For fine detail work, get sable. Doesn't have to be Windsor & Newton, necessarily; there are other brands. I've got some W&N, some DaVinci, and some other brand. I got mine through Richard Blick (take that, nannybot!), and at artists' supply stores. But it's the natural hair that provides the quality. Properly cared for, you'll be able to get fine points with a natural hair brush, and the brush will last far longer, than with a synthetic brush.
For painting figures with acrylics, I use a Nr 1 and a Nr 2 round. Though the brushes appear too large for fine detailing, they work like fountain pens-the brush holds a reservoir of color, but has a fine tip for applying the color.
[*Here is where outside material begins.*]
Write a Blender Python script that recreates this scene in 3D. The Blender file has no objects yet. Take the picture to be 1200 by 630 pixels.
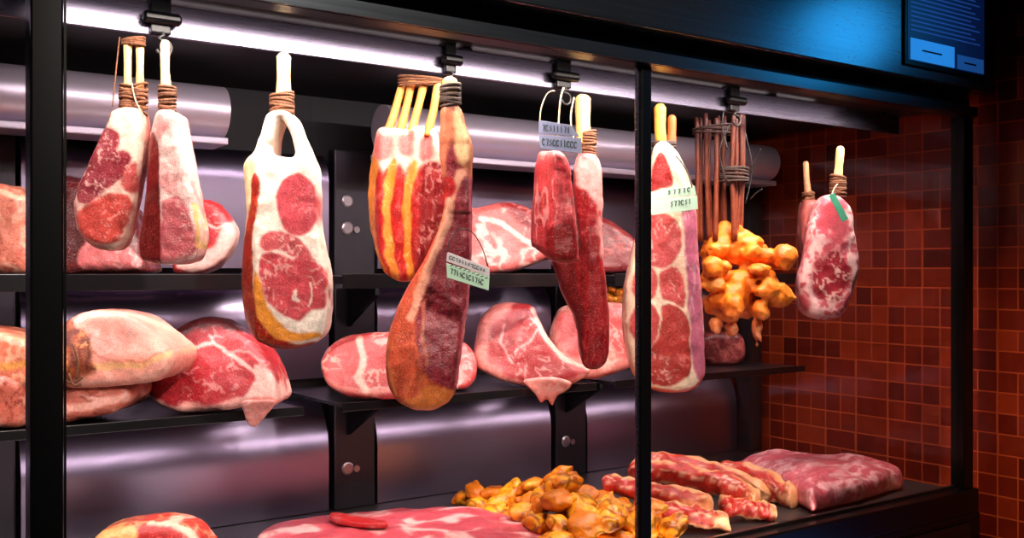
import bpy, math, random
import numpy as np
from mathutils import Vector, Matrix

C = bpy.context.scene.collection
F = 1167.0                      # focal length in pixels of the 1200 px wide frame (35 mm lens)
HOR = 319.0                     # the horizon row
CAMZ = 1.5
AX = math.atan2(1670.0, F)      # angle between view direction and the cabinet front
FW = np.array([math.cos(AX), math.sin(AX), 0.0])     # view direction
RT = np.array([math.sin(AX), -math.cos(AX), 0.0])    # to the right
ROT = math.atan2(RT[1], RT[0])
FLOOR = 0.92                    # cabinet tray
SHELF2 = 1.232                  # lower shelf top
SHELF1 = 1.497                  # upper shelf top
YG, YB = 1.5, 2.24              # front glass, back panel
XR = 2.516                      # end glass
XW = 2.62                       # tiled wall

def lin(c):
    return tuple(((v/255)/12.92 if v/255 <= .04045 else (((v/255)+.055)/1.055)**2.4) for v in c)
def L(*c): return np.array(lin(c))

def t_at(px, Y):
    u = (px-600)/F
    return Y/(FW[1]+u*RT[1])
def W(px, py, t):
    return np.array([0, 0, CAMZ]) + t*FW + (px-600)/F*t*RT + np.array([0, 0, (HOR-py)/F*t])
def onY(px, py, Y): return W(px, py, t_at(px, Y))
def onZ(px, py, z):
    t = (z-CAMZ)*F/(HOR-py)
    return W(px, py, t)

# ---------------------------------------------------------------- noise and 2D shapes
_rs = np.random.RandomState(7)
_tab = _rs.rand(32, 32, 32)
def noise(x, y, z):
    x, y, z = np.broadcast_arrays(x, y, z)
    xi, yi, zi = np.floor(x).astype(int), np.floor(y).astype(int), np.floor(z).astype(int)
    fx, fy, fz = x-xi, y-yi, z-zi
    fx, fy, fz = fx*fx*(3-2*fx), fy*fy*(3-2*fy), fz*fz*(3-2*fz)
    r = 0
    for a in (0, 1):
        for b in (0, 1):
            for c in (0, 1):
                r = r + _tab[(xi+a) % 32, (yi+b) % 32, (zi+c) % 32]*(fx if a else 1-fx)*(fy if b else 1-fy)*(fz if c else 1-fz)
    return r*2-1
def fbm(x, y, z, o=3):
    s, a = 0, 1
    for i in range(o):
        s = s + a*noise(x*2**i+i*7.3, y*2**i+i*3.1, z*2**i+i*5.7); a *= .5
    return s/1.75
def sstep(a, b, x):
    t = np.clip((x-a)/(b-a), 0, 1); return t*t*(3-2*t)
def spline(pts, n=5):
    p = np.array(pts, float); out = []
    N = len(p)
    for i in range(N):
        p0, p1, p2, p3 = p[i-1], p[i], p[(i+1) % N], p[(i+2) % N]
        for k in range(n):
            t = k/n
            out.append(.5*((2*p1)+(-p0+p2)*t+(2*p0-5*p1+4*p2-p3)*t*t+(-p0+3*p1-3*p2+p3)*t**3))
    return np.array(out)
def polysdf(poly, x, z):
    """signed distance to a closed polygon, negative inside"""
    x, z = np.broadcast_arrays(np.asarray(x, float), np.asarray(z, float))
    d = np.full(x.shape, 1e18); ins = np.zeros(x.shape, bool)
    N = len(poly)
    for i in range(N):
        ax, az = poly[i]; bx, bz = poly[(i+1) % N]
        ex, ez = bx-ax, bz-az
        wx, wz = x-ax, z-az
        t = np.clip((wx*ex+wz*ez)/(ex*ex+ez*ez+1e-12), 0, 1)
        dx, dz = wx-ex*t, wz-ez*t
        d = np.minimum(d, dx*dx+dz*dz)
        c1, c2, c3 = z >= az, z < bz, ex*wz > ez*wx
        ins ^= (c1 & c2 & c3) | (~c1 & ~c2 & ~c3)
    return np.where(ins, -np.sqrt(d), np.sqrt(d))
def linedist(line, x, z):
    d = np.full(np.shape(x), 1e18)
    for (ax, az), (bx, bz) in zip(line[:-1], line[1:]):
        ex, ez = bx-ax, bz-az; wx, wz = x-ax, z-az
        t = np.clip((wx*ex+wz*ez)/(ex*ex+ez*ez+1e-12), 0, 1)
        d = np.minimum(d, np.hypot(wx-ex*t, wz-ez*t))
    return d

# ---------------------------------------------------------------- surface nets
def snet(f, org, h):
    nx, ny, nz = f.shape
    cs = [(a, b, c) for a in (0, 1) for b in (0, 1) for c in (0, 1)]
    val = {k: f[k[0]:nx-1+k[0], k[1]:ny-1+k[1], k[2]:nz-1+k[2]] for k in cs}
    cnt = sum((val[k] < 0).astype(int) for k in cs)
    act = (cnt > 0) & (cnt < 8)
    I = np.argwhere(act)
    v = {k: val[k][act] for k in cs}
    acc = np.zeros((len(I), 3)); n = np.zeros(len(I))
    for a in cs:
        for ax in range(3):
            if a[ax] == 0:
                b = list(a); b[ax] = 1; b = tuple(b)
                cr = (v[a] < 0) != (v[b] < 0)
                den = np.where(cr, v[a]-v[b], 1.0)
                t = v[a]/den
                p = np.tile(np.array(a, float), (len(I), 1)); p[:, ax] += t
                acc[cr] += p[cr]; n[cr] += 1
    P = (I+acc/n[:, None])*h+np.array(org)
    idx = -np.ones(act.shape, int); idx[act] = np.arange(len(I))
    Q = []
    ins = f < 0
    for ax in range(3):
        o1, o2 = (ax+1) % 3, (ax+2) % 3
        sl0 = [slice(None)]*3; sl1 = [slice(None)]*3
        sl0[ax] = slice(0, -1); sl1[ax] = slice(1, None)
        a, b = ins[tuple(sl0)], ins[tuple(sl1)]
        E = np.argwhere(a != b)
        ok = (E[:, o1] >= 1) & (E[:, o2] >= 1) & (E[:, o1] < f.shape[o1]-1) & (E[:, o2] < f.shape[o2]-1)
        E = E[ok]
        q = []
        for d1, d2 in ((-1, -1), (0, -1), (0, 0), (-1, 0)):
            e = E.copy(); e[:, o1] += d1; e[:, o2] += d2
            q.append(idx[e[:, 0], e[:, 1], e[:, 2]])
        q = np.stack(q, 1)
        fl = ~a[E[:, 0], E[:, 1], E[:, 2]]
        q[fl] = q[fl][:, ::-1]
        Q.append(q)
    return P, np.concatenate(Q)
def relax(P, Q, n):
    for _ in range(n):
        s = np.zeros_like(P); c = np.zeros(len(P))
        for k in range(4):
            np.add.at(s, Q[:, k], P[Q[:, (k+1) % 4]]+P[Q[:, (k+3) % 4]])
            np.add.at(c, Q[:, k], 2)
        P = .5*P+.5*s/np.maximum(c, 1)[:, None]
    return P
def vnormals(P, Q):
    n = np.cross(P[Q[:, 2]]-P[Q[:, 0]], P[Q[:, 3]]-P[Q[:, 1]])
    v = np.zeros_like(P)
    for k in range(4): np.add.at(v, Q[:, k], n)
    return v/np.maximum(np.linalg.norm(v, axis=1), 1e-9)[:, None]

# ---------------------------------------------------------------- object helpers
def link(o, parent=None):
    C.objects.link(o)
    if parent: o.parent = parent
    return o
def raw(name, P, faces, mat, parent=None, smooth=True, col=None, nrm=None):
    me = bpy.data.meshes.new(name)
    me.from_pydata([tuple(p) for p in P], [], [tuple(int(i) for i in f) for f in faces])
    if smooth: me.polygons.foreach_set('use_smooth', [True]*len(me.polygons))
    if col is not None:
        a = me.color_attributes.new('Col', 'FLOAT_COLOR', 'POINT')
        a.data.foreach_set('color', np.concatenate([np.clip(col, 0, 1)**1.16, np.ones((len(col), 1))], 1).astype(np.float32).ravel())
    if nrm is not None: me.normals_split_custom_set_from_vertices([tuple(n) for n in nrm])
    me.materials.append(mat)
    return link(bpy.data.objects.new(name, me), parent)
def thing(name, label, cat, loc=(0, 0, 0), rot=0.0, group=None):
    o = bpy.data.objects.new(name, None); link(o)
    o.location = loc; o.rotation_euler = (0, 0, rot); o.empty_display_size = .05
    return tag(o, label, cat, group)
def tag(o, label, cat, group=None):
    o['label'] = label; o['category'] = cat
    if group: o['group'] = group
    return o
def struct(o): o['kind'] = 'structure'; return o

class MB:
    """collects boxes, bars, prisms and tubes into ONE mesh"""
    def __init__(s): s.v, s.f = [], []
    def add(s, v, f):
        b = len(s.v); s.v += [tuple(map(float, p)) for p in v]; s.f += [tuple(b+i for i in q) for q in f]; return s
    def box(s, x0, x1, y0, y1, z0, z1, c=0.0):
        if c <= 0:
            v = [(x, y, z) for z in (z0, z1) for y in (y0, y1) for x in (x0, x1)]
            return s.add(v, [(0, 2, 3, 1), (4, 5, 7, 6), (0, 1, 5, 4), (2, 6, 7, 3), (0, 4, 6, 2), (1, 3, 7, 5)])
        # chamfered box: the 24 corner points
        import bmesh
        bm = bmesh.new(); bmesh.ops.create_cube(bm, size=1)
        for q in bm.verts: q.co = Vector(((x0+x1)/2+q.co.x*(x1-x0), (y0+y1)/2+q.co.y*(y1-y0), (z0+z1)/2+q.co.z*(z1-z0)))
        bmesh.ops.bevel(bm, geom=bm.edges[:], offset=c, segments=2, affect='EDGES', profile=.6)
        bm.verts.index_update()
        s.add([q.co[:] for q in bm.verts], [[q.index for q in p.verts] for p in bm.faces]); bm.free(); return s
    def tube(s, pts, rad, n=10, closed=False, flat=1.0):
        p = [Vector(q) for q in pts]; N = len(p)
        rad = rad if hasattr(rad, '__len__') else [rad]*N
        ring = []; up = None
        for i in range(N):
            a = p[i-1] if (i or closed) else p[i]
            b = p[(i+1) % N] if (i < N-1 or closed) else p[i]
            d = (b-a).normalized()
            if up is None:
                up = d.orthogonal().normalized()
            up = (up-d*up.dot(d)).normalized()
            sd = d.cross(up)
            ring.append([p[i]+(up*math.cos(2*math.pi*k/n)+sd*math.sin(2*math.pi*k/n)*flat)*rad[i] for k in range(n)])
        v = [q for r in ring for q in r]; f = []
        for i in range(N if closed else N-1):
            j = (i+1) % N
            for k in range(n):
                f.append((i*n+k, i*n+(k+1) % n, j*n+(k+1) % n, j*n+k))
        if not closed:
            f.append(tuple(range(n))[::-1]); f.append(tuple((N-1)*n+k for k in range(n)))
        return s.add(v, f)
    def prism(s, poly, axis, a, b):
        """poly in the two other axes, extruded along axis from a to b"""
        n = len(poly); v = []
        for h in (a, b):
            for q in poly:
                q = list(q); q.insert(axis, h); v.append(q)
        f = [tuple(range(n))[::-1], tuple(n+i for i in range(n))]
        for i in range(n): f.append((i, (i+1) % n, n+(i+1) % n, n+i))
        return s.add(v, f)
    def obj(s, name, mat, parent=None, smooth=False, bevel=0):
        import bmesh
        o = raw(name, s.v, s.f, mat, parent, smooth)
        bm = bmesh.new(); bm.from_mesh(o.data); bmesh.ops.recalc_face_normals(bm, faces=bm.faces); bm.to_mesh(o.data); bm.free()
        if smooth: o.data.polygons.foreach_set('use_smooth', [True]*len(o.data.polygons))
        if bevel:
            m = o.modifiers.new('bevel', 'BEVEL'); m.width = bevel; m.segments = 2; m.limit_method = 'ANGLE'
        return o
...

For my scale modeling use, I have other sable brushes, with smaller heads, like 0, 10/0, 5/0. I use those with all kinds of paints-acrylics but also enamels and oils.
I clean my brushes with thinner appropriate to the paint-water or isopropyl, with water-based acrylics; mineral spirits, with enamels or oils; also, lacquer thinner, with enamels and oils, when paints has gotten built up in the head during a session. I don't use any fancy brush cleaners, but I do reshape the points with my fingertips, at the end of cleaning, and I will rub my fingers on my nose to pick up skin oil and then gently rub the bristles, to recoat them. There are products for that, too. I know a French figure painter who uses olive oil, to coat his brushes to preserve them.
Synthetics have their place, too. I have cheap synthetic brushes that I use for utility work, like applying a putty and acetone mixture to a piece, or applying Future, etc.